- [Required task]:
Taking the data below, please print only the lines from the line holding "Write a Blender" to the line holding "R = math.radians", inclusive, with pictures omitted.

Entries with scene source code
:::::
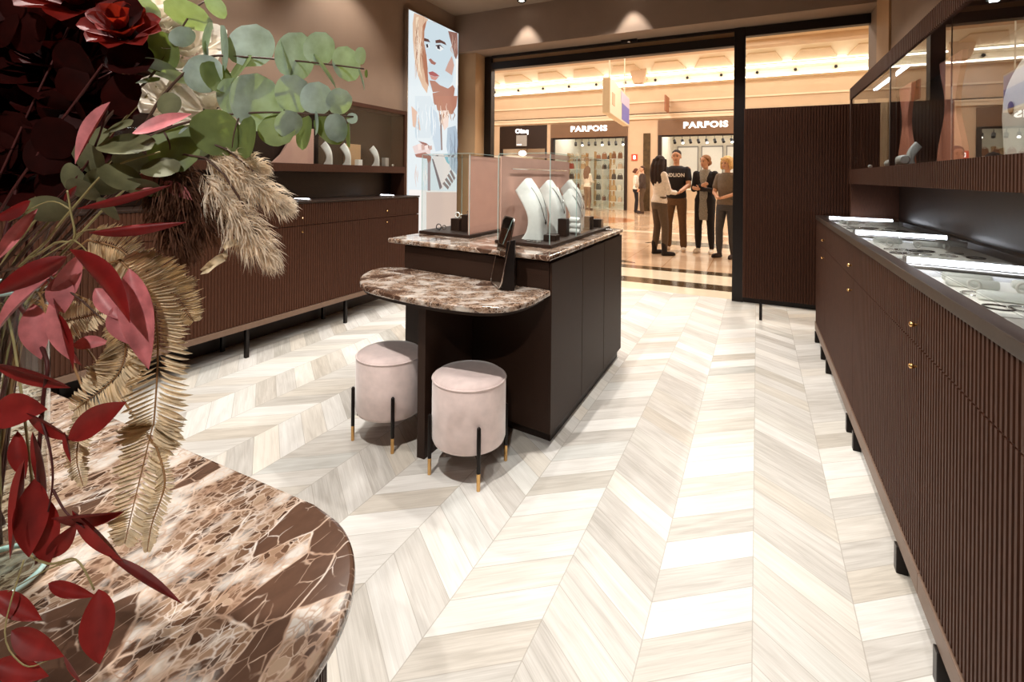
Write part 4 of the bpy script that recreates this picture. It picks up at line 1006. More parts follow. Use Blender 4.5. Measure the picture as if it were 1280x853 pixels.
    if skirt: remesh(Sc(skirt[0]), skirt[2], skirt[1], t, vox * 1.3)
    for y in (-.030, .030):
        MB().ell(hd(.083, y, 1.608) * s, .010, .013, .007, HR, 8, 6).build('eye', 'eye', t)
        MB().ell(hd(.087, y, 1.629) * s, .008, .018, .004, HR, 8, 6).build('eyebrow', hair_mat, t)
    MB().ell(hd(.081, 0, 1.545) * s, .010, .024, .007, HR, 10, 6).build('mouth', 'lip', t)
    if top_extra: top_extra(t, tp_, s)
    t.location = loc; t.rotation_euler = (0, 0, face)
    return t
def hair_short(m, hd, R):
    m.ell(hd(-.018, 0, 1.660), .094, .078, .070, R, 16, 10); m.ell(hd(-.045, 0, 1.625), .058, .076, .070, R, 14, 8)
def hair_long(m, hd, R):
    m.ell(hd(-.020, 0, 1.648), .098, .088, .088, R, 16, 10)
    for y in (-.06, 0, .06): m.tube([hd(-.05, y, 1.66), hd(-.085, y * 1.1, 1.55), hd(-.10, y * 1.25, 1.42), hd(-.105, y * 1.2, 1.28), hd(-.10, y * .9, 1.20)], [.05, .062, .058, .045, .015], 10)
    for y in (-1, 1): m.tube([hd(.02, .078 * y, 1.66), hd(.005, .090 * y, 1.58), hd(-.01, .095 * y, 1.45), hd(-.02, .09 * y, 1.34)], [.03, .034, .032, .012], 8)
def hair_tied(m, hd, R):
    m.ell(hd(-.018, 0, 1.650), .096, .082, .084, R, 16, 10); m.ell(hd(-.05, 0, 1.60), .06, .072, .08, R, 12, 8); m.ell(hd(-.115, 0, 1.59), .04, .04, .045, R, 10, 8)
    for y in (-1, 1): m.tube([hd(.03, .070 * y, 1.675), hd(.0, .080 * y, 1.62), hd(-.03, .080 * y, 1.57)], [.018, .018, .012], 8)
def hair_bob(m, hd, R):
    m.ell(hd(-.015, 0, 1.655), .102, .094, .086, R, 16, 10); m.ell(hd(-.05, 0, 1.59), .078, .100, .105, R, 14, 10)
    for y in (-1, 1):
        m.ell(hd(.012, .084 * y, 1.60), .045, .030, .075, R, 10, 8); m.ell(hd(.0, .092 * y, 1.545), .045, .030, .045, R, 10, 8); m.ell(hd(.050, .055 * y, 1.680), .030, .035, .022, R, 8, 6)
def shirt_text(txt, w, h, z0):
    def fn(t, top, s):
        me = top.data; bvh = BVHTree.FromPolygons([v.co for v in me.vertices], [list(p.vertices) for p in me.polygons])
        vs, fs = text_mesh(txt, w, h, .001, .03); out = []
        for v in vs:
            hit = bvh.ray_cast(Vector((.6, v.x, z0 + v.y)), Vector((-1, 0, 0)))
            x = hit[0].x if hit[0] is not None else .12
            out.append(Vector((x + .004 + v.z, v.x, z0 + v.y)))
        tag(MB().add(out, fs).build('chest_print', plain('shirt_print', lin(240, 240, 240), .7, var=0), top), 'white chest lettering')
    return fn
I3 = (0, 0, 1)
# woman in white jumper, seen from behind the shoulder, turned to the man
person('woman in white jumper and dark trousers with long dark hair, seen from behind', (-1.44, 8.37, 0), math.radians(38), 1.63, 'f', .45,
       [((.05, .20, 1.10), (.25, .08, 1.07), (0, -.6, .8), .5), ((.07, -.20, 1.10), (.28, -.06, 1.08), (0, .6, .8), .5)],
       [(.0, .12, .1, 0), (.06, -.12, -.15, 0)], cloth('white_knit', 232, 222, 212), cloth('taupe_trousers', 92, 76, 62), cloth('black_leather_boot', 34, 26, 24, .05),
       cloth('dark_brown_hair', 46, 30, 26, .25, 60), hair_long, boots=True)
# man in black T-shirt
person('man in black T-shirt with white chest lettering and brown trousers', (-1.27, 9.04, 0), math.radians(-92), 1.76, 'm', .0,
       [((.09, .215, 1.12), (.27, .12, 1.02), (0, -.5, .9), .6), ((.10, -.23, 1.12), (.30, -.10, 1.06), (0, .5, .9), .6)],
       [(.02, .13, .15, 0), (.0, -.13, -.2, 0)], cloth('black_cotton', 26, 22, 26, .1), cloth('brown_chino', 104, 76, 52), cloth('beige_shoe', 216, 196, 176, .05),
       cloth('near_black_hair', 38, 26, 22, .2, 60), hair_short, short_sleeve=True, top_extra=shirt_text('NDLION', .30, .066, 1.32))
# woman in black cardigan
def cardigan_front():
    m = MB(); rings(m, [(.58, .070, .035, .080), (.75, .085, .040, .085), (.95, .088, .042, .075), (1.15, .085, .045, .07), (1.30, .085, .04, .075), (1.40, .055, .04, .085), (1.47, .005, .075, .090)]); return m
person('woman in long black cardigan with grey scarf and top, arms folded', (-.79, 8.99, 0), math.radians(-102), 1.66, 'f', -.40,
       [((.05, .175, 1.11), (.21, -.03, 1.13), (-1, 0, .2), .7), ((.07, -.175, 1.12), (.23, .02, 1.19), (-1, 0, .2), .7)],
       [(.02, .12, .1, 0), (.02, -.11, -.1, 0)], cloth('black_knit', 24, 20, 24, .1), cloth('black_leggings', 30, 26, 28, .1), cloth('white_trainer', 226, 214, 200, .05),
       cloth('light_brown_hair', 140, 98, 62, .25, 60), hair_tied, long_top=.70, skirt=(cardigan_front(), cloth('grey_scarf', 150, 146, 138, .25, 60), 'scarf'))
# older woman with blonde bob
person('woman with short blonde hair in grey-brown T-shirt and jeans beside the door post', (-.43, 8.62, 0), math.radians(-112), 1.62, 'f', -.25,
       [((.05, .185, 1.10), (.25, .05, 1.03), (0, -.4, 1), .7), ((.07, -.185, 1.10), (.27, -.03, 1.03), (0, .4, 1), .7)],
       [(.02, .11, .1, 0), (.05, -.11, -.2, 0)], cloth('grey_brown_jersey', 112, 98, 84), cloth('dark_jeans', 66, 64, 66), cloth('dark_shoe', 50, 36, 34, .05),
       cloth('blonde_hair', 214, 176, 120, .25, 60), hair_bob, short_sleeve=True)
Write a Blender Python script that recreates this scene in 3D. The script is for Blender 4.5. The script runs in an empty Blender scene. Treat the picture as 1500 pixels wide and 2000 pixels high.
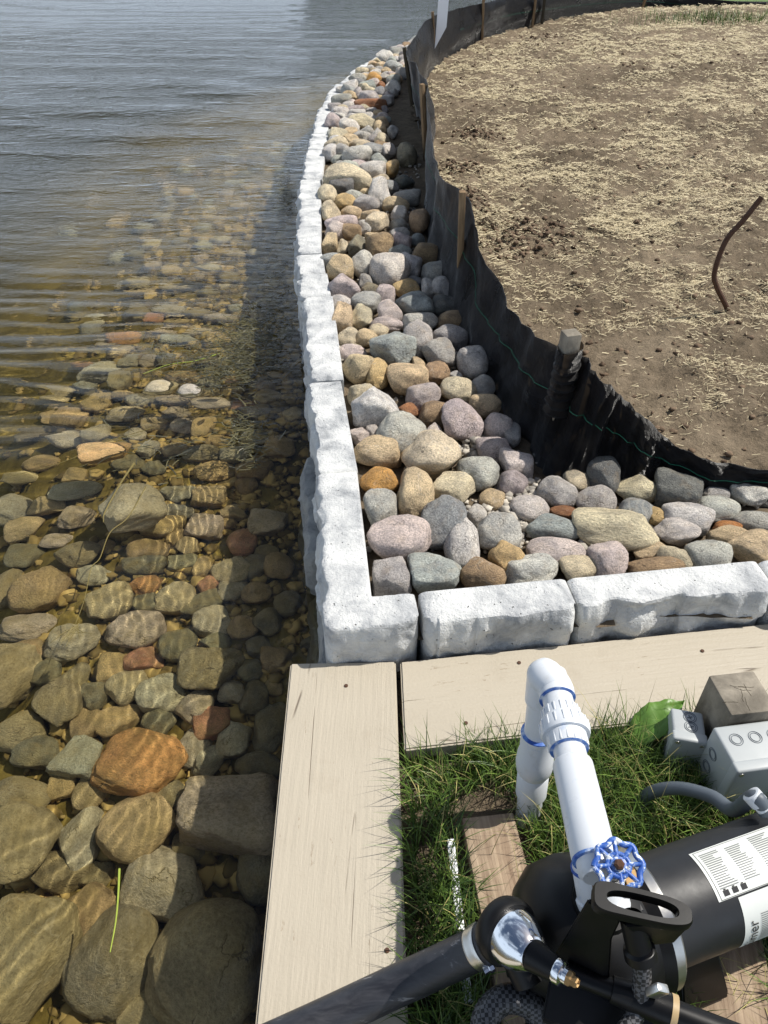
import bpy, bmesh, math, random
import numpy as np
from mathutils import Vector, Matrix, noise, Quaternion

sc = bpy.context.scene
col = sc.collection
R = math.radians

# ------------------------------------------------------------------ camera
F, CH, PITCH = 1450.0, 1.40, R(39.7)
CS, SN = math.cos(PITCH), math.sin(PITCH)
cam = bpy.data.cameras.new('camera')
cam_ob = bpy.data.objects.new('camera', cam)
col.objects.link(cam_ob)
cam_ob.location = (0, 0, CH)
cam_ob.rotation_euler = (R(90) - PITCH, 0, 0)
cam.sensor_fit = 'VERTICAL'
cam.sensor_height = 36.0
cam.lens = 36.0 * F / 2000.0
cam.clip_start, cam.clip_end = 0.05, 900
sc.camera = cam_ob

# ------------------------------------------------------------------ sky, sun, exposure
SHADOW = Vector((-0.66, -0.21, -1.0))            # way the sunlight travels
SUN_EL = math.atan2(1.0, math.hypot(SHADOW.x, SHADOW.y))
SUN_AZ = math.atan2(-SHADOW.x, -SHADOW.y)        # compass angle of the sun, from +Y towards +X
world = bpy.data.worlds.new('World')
sc.world = world
world.use_nodes = True
wn = world.node_tree
sky = wn.nodes.new('ShaderNodeTexSky')
sky.sky_type = 'NISHITA'
sky.sun_disc = False
sky.sun_elevation = SUN_EL
sky.sun_rotation = SUN_AZ
sky.air_density, sky.dust_density, sky.ozone_density = 1.0, 2.2, 1.0
# fair-weather clouds scattered over the sky (the chrome dome mirrors them)
def wnode(kind, **kw):
    nd = wn.nodes.new('ShaderNode' + kind)
    for k, v in kw.items():
        if k in nd.inputs: nd.inputs[k].default_value = v
        else: setattr(nd, k, v)
    return nd
tc = wnode('TexCoord'); mp = wnode('Mapping'); mp.inputs['Scale'].default_value = (1, 1, 2.6)
wn.links.new(tc.outputs['Generated'], mp.inputs[0])
cn = wnode('TexNoise', Scale=2.3, Detail=7.0, Roughness=0.58, Distortion=0.3); wn.links.new(mp.outputs[0], cn.inputs['Vector'])
cr = wnode('ValToRGB'); cr.color_ramp.elements[0].position = 0.42; cr.color_ramp.elements[1].position = 0.62
cr.color_ramp.elements[0].color = (0, 0, 0, 1); cr.color_ramp.elements[1].color = (0.9, 0.9, 0.9, 1)
sz = wnode('SeparateXYZ'); wn.links.new(tc.outputs['Generated'], sz.inputs[0])
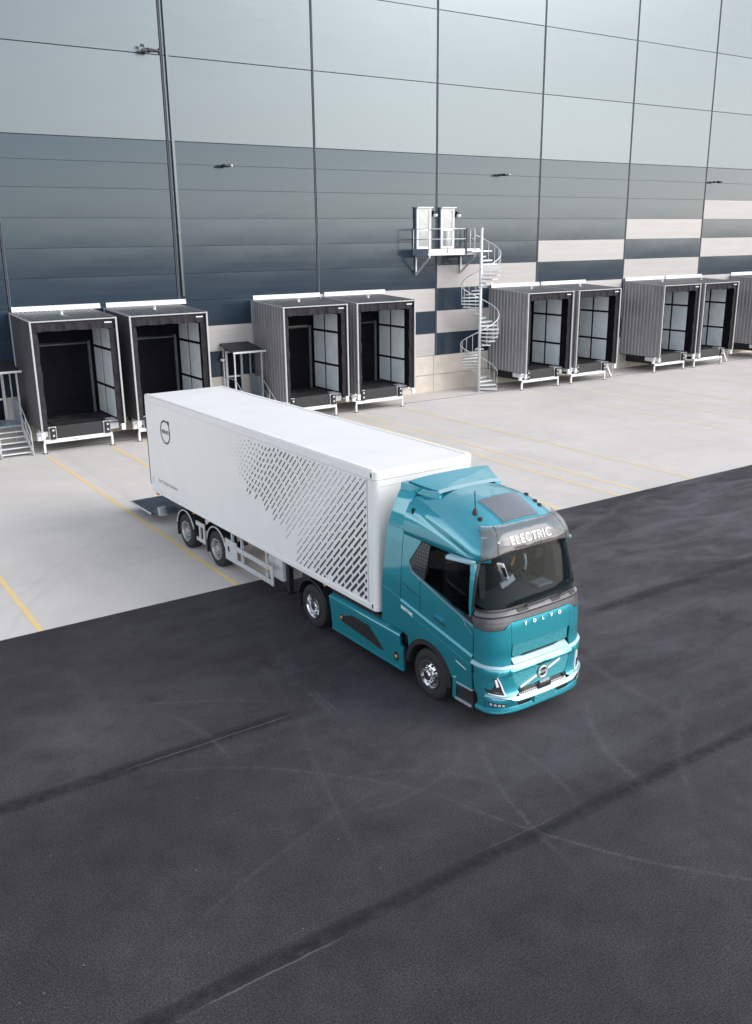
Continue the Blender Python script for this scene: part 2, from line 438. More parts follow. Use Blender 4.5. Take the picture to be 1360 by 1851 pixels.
def concrete_mat():
    m, nt, b = nodes_of('yard_concrete')
    P = coords(nt)
    sep = nt.nodes.new('ShaderNodeSeparateXYZ')
    nt.links.new(P, sep.inputs[0])
    X, Y = sep.outputs[0], sep.outputs[1]
    big = noise_n(nt, P, 0.18, 6, 0.6, 0.8)
    mid = noise_n(nt, P, 1.1, 7, 0.66, 0.6)
    grain = noise_n(nt, P, 60, 2, 0.6)
    col = ramp(nt, big, [(0.25, (0.51, 0.485, 0.46)), (0.6, (0.60, 0.565, 0.535)), (0.8, (0.655, 0.615, 0.58))])
    col = mixc(nt, 0.22, col, ramp(nt, mid, [(0.3, (0.38, 0.39, 0.40)), (0.7, (0.6, 0.6, 0.59))]), 'OVERLAY')
    col = mixc(nt, 0.12, col, ramp(nt, grain, [(0.3, (0.2, 0.2, 0.2)), (0.7, (0.8, 0.8, 0.8))]), 'OVERLAY')
    wob = noise_n(nt, P, 0.5, 5, 0.6)
    msk = noise_n(nt, P, 0.35, 5, 0.6, 0.4)
    arcs = [(-20.0, -22.0, 9.0, 0.13, .30), (-20.2, -21.5, 10.2, 0.14, .30), (-4.0, -26.0, 10.5, 0.14, .3), (-18.0, -12.0, 5.5, 0.12, .3), (-19.0, -30.0, 16.0, 0.15, .3),
            (12.0, -30.0, 16.0, 0.16, .22), (20.0, -34.0, 22.0, 0.2, .22), (30.0, -40.0, 30.0, 0.2, .2), (4.0, -32.0, 21.0, 0.16, .2)]
    for i, (cx, cy, r, w, k) in enumerate(arcs):
        dx = math_n(nt, 'SUBTRACT', X, cx)
        dy = math_n(nt, 'SUBTRACT', Y, cy)
        d = math_n(nt, 'SQRT', math_n(nt, 'ADD', math_n(nt, 'MULTIPLY', dx, dx), math_n(nt, 'MULTIPLY', dy, dy)))
        d = math_n(nt, 'ABSOLUTE', math_n(nt, 'SUBTRACT', d, math_n(nt, 'MULTIPLY_ADD', wob, 0.3, r)))
        f = math_n(nt, 'SUBTRACT', 1.0, math_n(nt, 'DIVIDE', d, w), clamp=True)
        ph = math_n(nt, 'FRACT', math_n(nt, 'ADD', msk, i * 0.31))
        f = math_n(nt, 'MULTIPLY', f, math_n(nt, 'MULTIPLY_ADD', math_n(nt, 'ABSOLUTE', math_n(nt, 'SUBTRACT', ph, 0.5)), 2.4, -0.3, clamp=True))
        f = math_n(nt, 'MULTIPLY', f, math_n(nt, 'MULTIPLY', math_n(nt, 'MULTIPLY_ADD', mid, 1.8, -0.3, clamp=True), k))
        col = mixc(nt, f, col, (0.25, 0.255, 0.27))
    # sawn slab joints
    for sock, per, off in ((X, 7.75, 3.6), (Y, 6.6, 2.0)):
        fr = math_n(nt, 'FRACT', math_n(nt, 'DIVIDE', math_n(nt, 'ADD', sock, 1000 * per + off), per))
        d = math_n(nt, 'MULTIPLY', math_n(nt, 'ABSOLUTE', math_n(nt, 'SUBTRACT', fr, 0.5)), per)
        f = math_n(nt, 'SUBTRACT', 1.0, math_n(nt, 'DIVIDE', d, 0.02), clamp=True)
        col = mixc(nt, math_n(nt, 'MULTIPLY', f, 0.35), col, (0.22, 0.22, 0.22))
    # faint wheel tracks running in to each dock
    for cx in (-6.3, -2.2, 5.3, 9.4, 21.0, 25.0, 32.6, 36.7):
        d = math_n(nt, 'ABSOLUTE', math_n(nt, 'SUBTRACT', math_n(nt, 'ABSOLUTE', math_n(nt, 'SUBTRACT', math_n(nt, 'MULTIPLY_ADD', wob, 0.5, X), cx + 0.25)), 1.0))
        f = math_n(nt, 'SUBTRACT', 1.0, math_n(nt, 'DIVIDE', d, 0.30), clamp=True)
        f = math_n(nt, 'MULTIPLY', f, math_n(nt, 'MULTIPLY_ADD', mid, 2.2, -0.65, clamp=True))
        col = mixc(nt, math_n(nt, 'MULTIPLY', f, 0.16), col, (0.22, 0.22, 0.225))
    # grey drag-out from the asphalt along the edge
    e = math_n(nt, 'MULTIPLY_ADD', Y, -0.5, -10.2, clamp=True)
    col = mixc(nt, math_n(nt, 'MULTIPLY', math_n(nt, 'MULTIPLY', e, mid), 0.35), col, (0.33, 0.34, 0.36))
    nt.links.new(col, b.inputs['Base Color'])
    b.inputs['Roughness'].default_value = 0.85
    b.inputs['Specular IOR Level'].default_value = 0.3
    bump(nt, b, math_n(nt, 'ADD', grain, math_n(nt, 'MULTIPLY', mid, 1.5)), 0.12, 0.01)
    return m
M['concrete'] = concrete_mat()

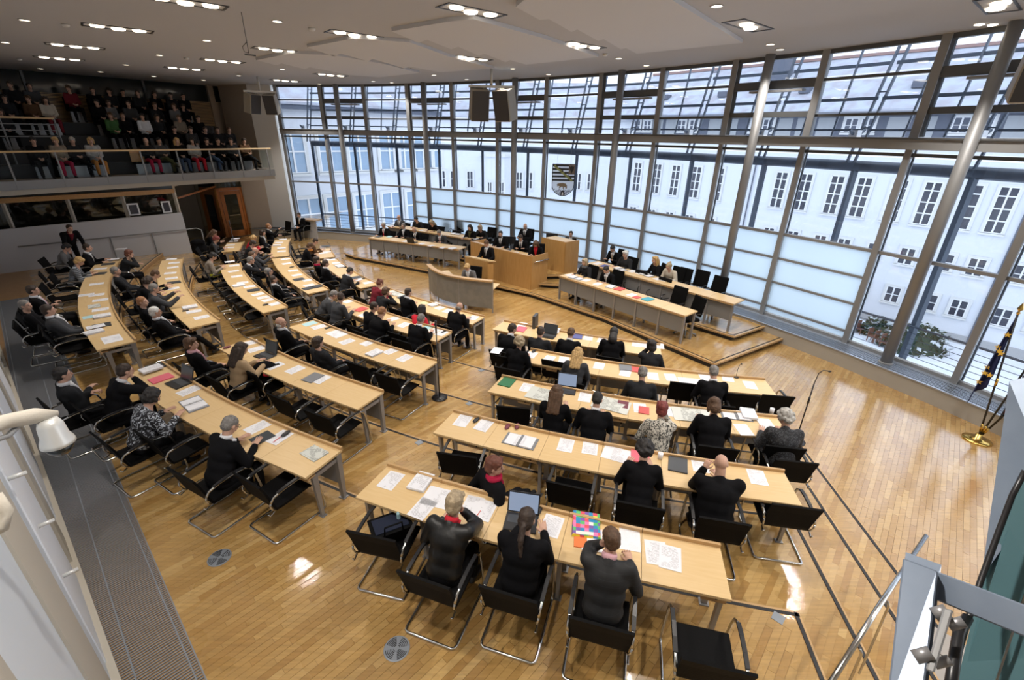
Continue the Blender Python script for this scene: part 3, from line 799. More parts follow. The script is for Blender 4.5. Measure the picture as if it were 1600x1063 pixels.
:::::
- [Final result]:
Write a Blender Python script that recreates this scene in 3D. The script is for Blender 4.5. The script runs in an empty Blender scene. Treat the picture as 1500 pixels wide and 2000 pixels high.
import bpy, bmesh, math, random
import numpy as np
from mathutils import Vector, Matrix, noise, Quaternion

sc = bpy.context.scene
col = sc.collection
R = math.radians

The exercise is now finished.